Session Submission Type: Panel

Brief Description

Recent decades have seen a great deal of attention paid to expertise, its circulation and its transfer across various (post-)Cold War borders. In fact, the existence of transnational networks of experts working across the Iron Curtain is often cited as one of the main reasons former Soviet countries embraced the Western model so rapidly and successfully after 1989. One could even, in a somewhat "Whiggish" manner, interpret the events of 1989 as an example of liberation through expertise.

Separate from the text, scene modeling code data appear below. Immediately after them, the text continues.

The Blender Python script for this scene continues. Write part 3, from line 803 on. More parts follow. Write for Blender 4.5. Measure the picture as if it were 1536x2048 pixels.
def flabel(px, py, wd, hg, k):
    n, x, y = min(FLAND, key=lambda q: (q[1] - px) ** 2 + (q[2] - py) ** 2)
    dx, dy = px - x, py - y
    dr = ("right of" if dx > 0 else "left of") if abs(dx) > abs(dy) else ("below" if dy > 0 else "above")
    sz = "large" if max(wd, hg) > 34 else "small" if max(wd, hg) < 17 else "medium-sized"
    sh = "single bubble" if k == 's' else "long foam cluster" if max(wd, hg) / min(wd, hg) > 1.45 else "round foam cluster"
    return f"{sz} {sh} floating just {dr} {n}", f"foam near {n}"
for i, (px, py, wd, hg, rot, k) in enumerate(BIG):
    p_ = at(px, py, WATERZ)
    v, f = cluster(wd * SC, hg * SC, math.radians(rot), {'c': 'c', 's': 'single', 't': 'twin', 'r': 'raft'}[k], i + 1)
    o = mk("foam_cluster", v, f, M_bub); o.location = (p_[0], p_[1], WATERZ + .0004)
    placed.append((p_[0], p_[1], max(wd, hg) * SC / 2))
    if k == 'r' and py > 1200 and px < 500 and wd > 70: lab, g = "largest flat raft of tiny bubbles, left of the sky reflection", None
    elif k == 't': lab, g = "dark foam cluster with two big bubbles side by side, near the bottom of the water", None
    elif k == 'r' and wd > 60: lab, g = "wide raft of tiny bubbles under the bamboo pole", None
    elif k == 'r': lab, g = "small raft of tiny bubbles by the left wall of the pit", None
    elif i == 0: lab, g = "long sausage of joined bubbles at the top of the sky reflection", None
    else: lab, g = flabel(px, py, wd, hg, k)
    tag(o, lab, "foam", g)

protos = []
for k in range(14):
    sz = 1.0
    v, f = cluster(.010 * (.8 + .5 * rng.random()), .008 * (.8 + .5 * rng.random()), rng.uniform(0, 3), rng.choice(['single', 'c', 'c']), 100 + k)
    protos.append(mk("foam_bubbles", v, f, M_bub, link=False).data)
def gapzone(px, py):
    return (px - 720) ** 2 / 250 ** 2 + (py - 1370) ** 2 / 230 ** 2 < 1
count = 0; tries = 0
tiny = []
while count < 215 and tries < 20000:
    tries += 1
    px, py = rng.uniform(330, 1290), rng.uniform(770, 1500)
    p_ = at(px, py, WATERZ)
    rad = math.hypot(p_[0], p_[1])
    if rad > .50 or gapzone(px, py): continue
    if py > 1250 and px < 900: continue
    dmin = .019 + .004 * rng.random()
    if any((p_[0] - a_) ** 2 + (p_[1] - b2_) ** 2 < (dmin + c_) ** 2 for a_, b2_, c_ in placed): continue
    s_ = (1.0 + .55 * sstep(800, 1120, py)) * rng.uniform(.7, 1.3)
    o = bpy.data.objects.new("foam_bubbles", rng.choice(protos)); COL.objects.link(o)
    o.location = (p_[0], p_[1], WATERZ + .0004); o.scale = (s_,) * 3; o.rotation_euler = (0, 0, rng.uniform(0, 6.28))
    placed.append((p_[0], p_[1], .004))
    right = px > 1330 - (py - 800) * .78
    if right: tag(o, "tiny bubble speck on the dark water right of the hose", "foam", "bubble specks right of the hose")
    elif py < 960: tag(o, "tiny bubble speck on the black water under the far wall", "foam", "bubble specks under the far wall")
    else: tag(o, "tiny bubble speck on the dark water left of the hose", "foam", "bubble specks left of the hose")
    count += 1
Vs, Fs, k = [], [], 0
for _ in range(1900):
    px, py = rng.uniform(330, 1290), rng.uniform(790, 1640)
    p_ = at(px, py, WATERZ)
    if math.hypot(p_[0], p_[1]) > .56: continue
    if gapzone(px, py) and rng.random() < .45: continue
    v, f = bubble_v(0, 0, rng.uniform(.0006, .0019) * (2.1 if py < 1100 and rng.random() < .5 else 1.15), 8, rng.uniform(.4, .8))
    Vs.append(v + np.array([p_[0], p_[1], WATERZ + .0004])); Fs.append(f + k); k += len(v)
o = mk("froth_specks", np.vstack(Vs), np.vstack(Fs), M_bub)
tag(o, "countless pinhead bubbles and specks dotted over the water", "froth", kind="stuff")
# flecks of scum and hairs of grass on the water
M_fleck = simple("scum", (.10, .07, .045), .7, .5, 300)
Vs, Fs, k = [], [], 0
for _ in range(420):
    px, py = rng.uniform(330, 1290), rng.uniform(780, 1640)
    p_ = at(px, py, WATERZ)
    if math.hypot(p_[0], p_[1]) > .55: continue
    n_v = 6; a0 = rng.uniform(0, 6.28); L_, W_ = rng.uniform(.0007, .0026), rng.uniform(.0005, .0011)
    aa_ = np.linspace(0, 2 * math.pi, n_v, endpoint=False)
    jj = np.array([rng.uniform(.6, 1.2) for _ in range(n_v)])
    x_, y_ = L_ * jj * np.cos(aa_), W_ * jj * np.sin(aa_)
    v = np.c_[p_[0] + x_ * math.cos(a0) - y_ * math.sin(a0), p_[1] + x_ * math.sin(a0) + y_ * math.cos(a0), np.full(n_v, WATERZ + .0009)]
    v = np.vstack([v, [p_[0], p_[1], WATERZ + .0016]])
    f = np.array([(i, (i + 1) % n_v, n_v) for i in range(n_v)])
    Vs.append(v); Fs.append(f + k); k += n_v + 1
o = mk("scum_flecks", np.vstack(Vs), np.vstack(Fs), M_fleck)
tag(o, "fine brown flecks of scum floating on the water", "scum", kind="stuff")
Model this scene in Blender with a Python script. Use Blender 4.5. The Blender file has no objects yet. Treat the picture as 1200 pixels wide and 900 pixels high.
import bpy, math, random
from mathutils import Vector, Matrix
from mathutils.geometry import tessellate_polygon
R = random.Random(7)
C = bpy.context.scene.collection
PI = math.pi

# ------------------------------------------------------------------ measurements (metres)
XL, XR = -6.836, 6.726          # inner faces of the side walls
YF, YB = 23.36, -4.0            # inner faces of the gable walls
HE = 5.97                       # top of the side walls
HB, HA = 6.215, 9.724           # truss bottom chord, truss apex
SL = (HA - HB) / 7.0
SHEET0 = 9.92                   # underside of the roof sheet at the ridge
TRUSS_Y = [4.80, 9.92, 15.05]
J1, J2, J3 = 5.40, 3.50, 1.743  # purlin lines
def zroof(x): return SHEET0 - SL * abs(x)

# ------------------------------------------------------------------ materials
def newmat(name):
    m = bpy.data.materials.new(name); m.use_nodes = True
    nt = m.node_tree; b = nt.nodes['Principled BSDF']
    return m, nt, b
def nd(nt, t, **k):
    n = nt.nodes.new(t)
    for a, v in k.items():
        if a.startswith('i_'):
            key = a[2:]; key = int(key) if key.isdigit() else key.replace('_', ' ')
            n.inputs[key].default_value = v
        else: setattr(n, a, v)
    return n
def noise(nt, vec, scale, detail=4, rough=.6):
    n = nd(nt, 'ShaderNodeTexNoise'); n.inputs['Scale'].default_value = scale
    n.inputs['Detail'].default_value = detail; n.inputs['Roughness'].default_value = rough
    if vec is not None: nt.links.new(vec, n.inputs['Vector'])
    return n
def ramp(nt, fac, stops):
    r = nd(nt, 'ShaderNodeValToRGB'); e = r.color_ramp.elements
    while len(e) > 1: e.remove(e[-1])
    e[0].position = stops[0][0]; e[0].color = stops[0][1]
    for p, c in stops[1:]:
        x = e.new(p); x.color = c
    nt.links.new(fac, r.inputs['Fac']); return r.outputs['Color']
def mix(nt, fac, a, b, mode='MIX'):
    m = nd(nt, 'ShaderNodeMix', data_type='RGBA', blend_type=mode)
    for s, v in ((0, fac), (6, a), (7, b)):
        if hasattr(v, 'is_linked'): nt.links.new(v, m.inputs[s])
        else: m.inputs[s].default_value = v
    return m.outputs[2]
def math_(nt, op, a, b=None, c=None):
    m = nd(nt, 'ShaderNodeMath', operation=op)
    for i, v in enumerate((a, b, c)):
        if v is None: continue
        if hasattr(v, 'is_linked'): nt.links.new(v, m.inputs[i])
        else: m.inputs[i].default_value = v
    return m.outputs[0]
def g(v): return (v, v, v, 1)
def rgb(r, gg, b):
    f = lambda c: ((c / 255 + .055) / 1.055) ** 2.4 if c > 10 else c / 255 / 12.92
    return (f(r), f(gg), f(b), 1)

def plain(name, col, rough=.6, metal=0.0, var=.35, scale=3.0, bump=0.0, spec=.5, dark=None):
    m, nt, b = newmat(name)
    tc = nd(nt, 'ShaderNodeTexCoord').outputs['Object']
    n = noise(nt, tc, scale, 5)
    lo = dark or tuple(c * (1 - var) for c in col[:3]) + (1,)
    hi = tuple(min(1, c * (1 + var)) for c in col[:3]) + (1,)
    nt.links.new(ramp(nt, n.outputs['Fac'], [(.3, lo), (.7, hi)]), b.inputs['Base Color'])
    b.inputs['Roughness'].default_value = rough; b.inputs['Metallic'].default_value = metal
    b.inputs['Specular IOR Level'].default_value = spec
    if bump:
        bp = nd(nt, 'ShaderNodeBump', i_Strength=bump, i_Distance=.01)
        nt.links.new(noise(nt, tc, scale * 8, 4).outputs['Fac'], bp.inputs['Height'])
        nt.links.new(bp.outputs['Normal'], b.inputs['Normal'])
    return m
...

Much of the literature approaches transnational expert networks and institutions as places in which ideological and geopolitical conflicts, as well as rival types of expertise, have been reconciled in the name of the universal, humanist ideas of modern internationalism. However, the inherent ambiguity of transnational expertise lies not only in the well-known affinity of experts for technocratic approaches and solutions framed by Enlightenment discourses of human emancipation (liberation) and progress (modernity), which entail certain aspects of discipline and control. Simultaneously, a hegemonic discourse is created and other views and perspectives are marginalised due to the discursive and social nature of knowledge and expertise.
Our panel focuses on following topics: 1) how experts used, applied and understood the concept of liberation, 2) which power hierarchies and structures influenced the formation of the agenda at the level of international networks, 3) how specific agendas and discourses contributed to liberation processes at the national level.